Three Reasons Why US Treasury's Move Was Right

According to Carl Fey, professor of international business at the Aalto University School of Business, Finland, the US Treasury's move was a step in the right direction for three reasons:

·        First, the phase one deal contains provisions aimed at preventing China and the US from "manipulating their currencies to increase trade";

·        Second, "there is evidence that China has recently been propping up its currency to prevent it from devaluing too quickly not weakening it and its potential efforts to weaken it to provide unfair advantage in foreign trade, which the US is concerned about";

·        Third, although the yuan is still controlled by Beijing, the Chinese currency was given "some increasing freedom over the last decade", the academic says.

"It is, however, worthy to note that the move to add and remove China from the currency manipulator list at this time is likely at least partially political", Fey suggests, recalling that the last time the People's Republic was branded as "currency manipulator" was in 1994.

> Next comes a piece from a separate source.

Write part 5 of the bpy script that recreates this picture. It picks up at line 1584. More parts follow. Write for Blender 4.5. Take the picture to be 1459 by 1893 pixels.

In the past Treasury branded three Asian countries as currency manipulators, namely, Japan in 1988, Taiwan in 1988 and then again in 1992, and China from 1992 until 1994, citing allegedly unfair currency practices. After the countries made adjustments to their foreign exchange regimes they were removed from the list.

According to the academic, the US decision to remove China from the list appears to be a gesture of good will demonstrated by Trump ahead of the signing of the breakthrough deal.

"A currency manipulator is a designation the US government gives to countries that engage in unfair currency practices which devalue their currency thus giving the country an unfair advantage in international trade due to cheaper prices of products and services", he explains.

Fey points out that the 1988 Omnibus Foreign Trade and Competitiveness Act requires the US to analyse the exchange rate policies of foreign countries annually.

The professor notes that "currency manipulation" was one of the crucial issues discussed during the talks aimed at ending the trade war between the US and China. The problem is that the companies originating from a country designated as a currency manipulator can be excluded from bidding for US government procurement contracts, he elaborates.

Trade War with China Was 'Bad Decision'

Commenting on the countries' decision to reach a broader trade agreement in a step-by-step manner, Fey opines that "it's is probably wise so that the markets can see some tangible progress sooner and multiple times".

"Each time a part of the trade agreement with China is signed it should positively affect the markets and help create new jobs as expectations for an easier time to export and thus more demand in many industries develops", he presumes.

According to the professor it was "a bad idea for the US to start the trade war with China". Fey draws attention to the fact that longstanding trade frictions have taken their toll not only on China but also on the US as well as the rest of the world. "I think there were better ways such as negotiations to achieve much of what the US wanted to achieve", he says.

As The Wall Street Journal outlined on 12 January, American farmers "took a big hit" while the country's economic growth in 2019 is trending near 2 percent, falling short of the White House's goal of 3 percent. Citing Oxford Economics and Moody’s Analytics, The Washington Post notes that the US-China trade war "shaved 0.3 percent off growth" – the equivalent of $65 billion – in 2019 and this figure is likely to grow to $85 billion in 2020, since the trade war is not over yet.